Work instructions: Word for word, quote all of the material, omitting the pictures.
-- START OF Provided material --
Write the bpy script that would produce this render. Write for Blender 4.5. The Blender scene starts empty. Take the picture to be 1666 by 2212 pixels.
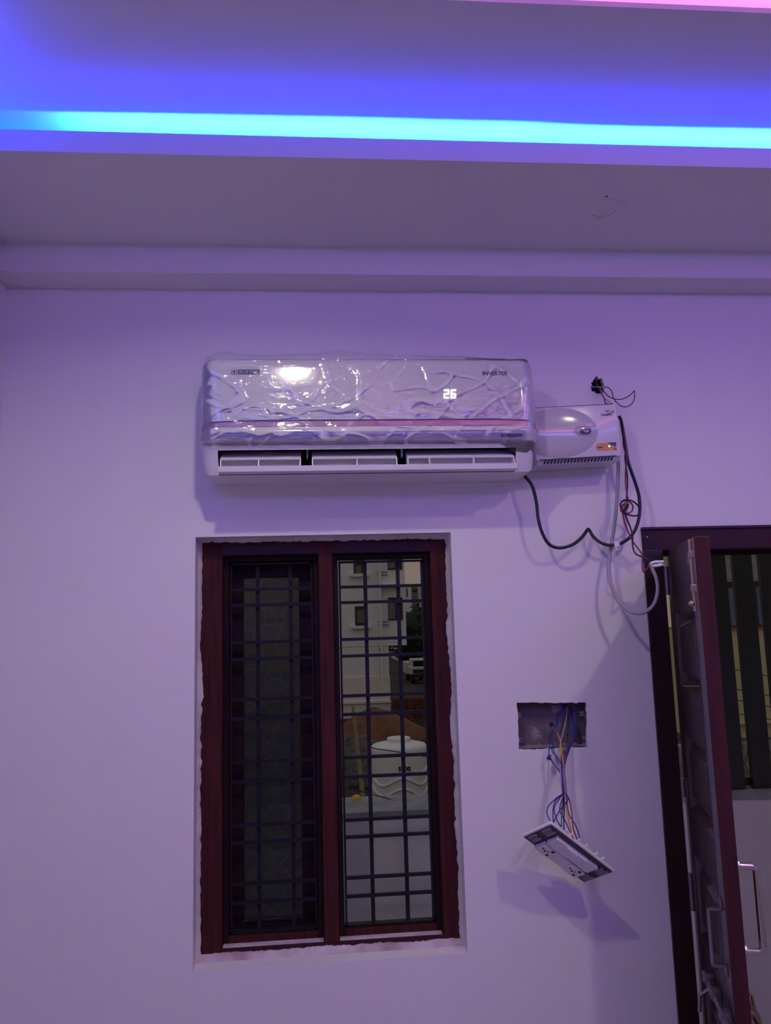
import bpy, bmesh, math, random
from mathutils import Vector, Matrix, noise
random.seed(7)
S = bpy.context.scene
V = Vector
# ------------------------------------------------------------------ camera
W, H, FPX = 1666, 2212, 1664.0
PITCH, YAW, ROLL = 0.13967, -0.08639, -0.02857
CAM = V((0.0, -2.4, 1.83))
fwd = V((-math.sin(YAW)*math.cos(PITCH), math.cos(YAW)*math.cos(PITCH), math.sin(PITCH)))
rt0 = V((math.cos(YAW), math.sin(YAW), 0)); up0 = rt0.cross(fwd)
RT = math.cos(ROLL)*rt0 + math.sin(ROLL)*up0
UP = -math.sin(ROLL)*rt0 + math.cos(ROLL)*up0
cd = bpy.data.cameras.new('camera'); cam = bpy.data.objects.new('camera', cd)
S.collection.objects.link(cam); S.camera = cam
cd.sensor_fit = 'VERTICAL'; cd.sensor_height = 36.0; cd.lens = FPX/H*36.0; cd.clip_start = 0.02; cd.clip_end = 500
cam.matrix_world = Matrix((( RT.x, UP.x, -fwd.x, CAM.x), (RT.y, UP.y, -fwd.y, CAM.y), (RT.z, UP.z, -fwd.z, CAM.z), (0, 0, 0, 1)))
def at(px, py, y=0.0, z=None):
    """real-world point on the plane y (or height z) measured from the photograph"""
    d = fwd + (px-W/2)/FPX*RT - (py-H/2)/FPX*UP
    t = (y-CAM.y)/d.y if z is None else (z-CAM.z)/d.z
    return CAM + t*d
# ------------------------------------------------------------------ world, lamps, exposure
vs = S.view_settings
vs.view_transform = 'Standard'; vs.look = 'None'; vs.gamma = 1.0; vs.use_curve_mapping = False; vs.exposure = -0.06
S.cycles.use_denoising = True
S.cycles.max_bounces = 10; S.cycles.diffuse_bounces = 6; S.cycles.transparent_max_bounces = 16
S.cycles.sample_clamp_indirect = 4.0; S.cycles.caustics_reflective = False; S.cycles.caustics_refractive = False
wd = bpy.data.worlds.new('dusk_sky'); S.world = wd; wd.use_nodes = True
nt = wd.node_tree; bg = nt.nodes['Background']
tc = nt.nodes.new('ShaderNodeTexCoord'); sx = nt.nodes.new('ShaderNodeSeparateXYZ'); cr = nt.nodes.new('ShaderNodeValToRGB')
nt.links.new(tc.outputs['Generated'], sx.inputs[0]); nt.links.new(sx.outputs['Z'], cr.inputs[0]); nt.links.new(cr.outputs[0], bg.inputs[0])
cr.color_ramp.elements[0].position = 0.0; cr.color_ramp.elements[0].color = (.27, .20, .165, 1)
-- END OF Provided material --
Task result:
Write the bpy script that would produce this render. Write for Blender 4.5. The Blender scene starts empty. Take the picture to be 1666 by 2212 pixels.
import bpy, bmesh, math, random
from mathutils import Vector, Matrix, noise
random.seed(7)
S = bpy.context.scene
V = Vector
# ------------------------------------------------------------------ camera
W, H, FPX = 1666, 2212, 1664.0
PITCH, YAW, ROLL = 0.13967, -0.08639, -0.02857
CAM = V((0.0, -2.4, 1.83))
fwd = V((-math.sin(YAW)*math.cos(PITCH), math.cos(YAW)*math.cos(PITCH), math.sin(PITCH)))
rt0 = V((math.cos(YAW), math.sin(YAW), 0)); up0 = rt0.cross(fwd)
RT = math.cos(ROLL)*rt0 + math.sin(ROLL)*up0
UP = -math.sin(ROLL)*rt0 + math.cos(ROLL)*up0
cd = bpy.data.cameras.new('camera'); cam = bpy.data.objects.new('camera', cd)
S.collection.objects.link(cam); S.camera = cam
cd.sensor_fit = 'VERTICAL'; cd.sensor_height = 36.0; cd.lens = FPX/H*36.0; cd.clip_start = 0.02; cd.clip_end = 500
cam.matrix_world = Matrix((( RT.x, UP.x, -fwd.x, CAM.x), (RT.y, UP.y, -fwd.y, CAM.y), (RT.z, UP.z, -fwd.z, CAM.z), (0, 0, 0, 1)))
def at(px, py, y=0.0, z=None):
    """real-world point on the plane y (or height z) measured from the photograph"""
    d = fwd + (px-W/2)/FPX*RT - (py-H/2)/FPX*UP
    t = (y-CAM.y)/d.y if z is None else (z-CAM.z)/d.z
    return CAM + t*d
# ------------------------------------------------------------------ world, lamps, exposure
vs = S.view_settings
vs.view_transform = 'Standard'; vs.look = 'None'; vs.gamma = 1.0; vs.use_curve_mapping = False; vs.exposure = -0.06
S.cycles.use_denoising = True
S.cycles.max_bounces = 10; S.cycles.diffuse_bounces = 6; S.cycles.transparent_max_bounces = 16
S.cycles.sample_clamp_indirect = 4.0; S.cycles.caustics_reflective = False; S.cycles.caustics_refractive = False
wd = bpy.data.worlds.new('dusk_sky'); S.world = wd; wd.use_nodes = True
nt = wd.node_tree; bg = nt.nodes['Background']
tc = nt.nodes.new('ShaderNodeTexCoord'); sx = nt.nodes.new('ShaderNodeSeparateXYZ'); cr = nt.nodes.new('ShaderNodeValToRGB')
nt.links.new(tc.outputs['Generated'], sx.inputs[0]); nt.links.new(sx.outputs['Z'], cr.inputs[0]); nt.links.new(cr.outputs[0], bg.inputs[0])
cr.color_ramp.elements[0].position = 0.0; cr.color_ramp.elements[0].color = (.27, .20, .165, 1)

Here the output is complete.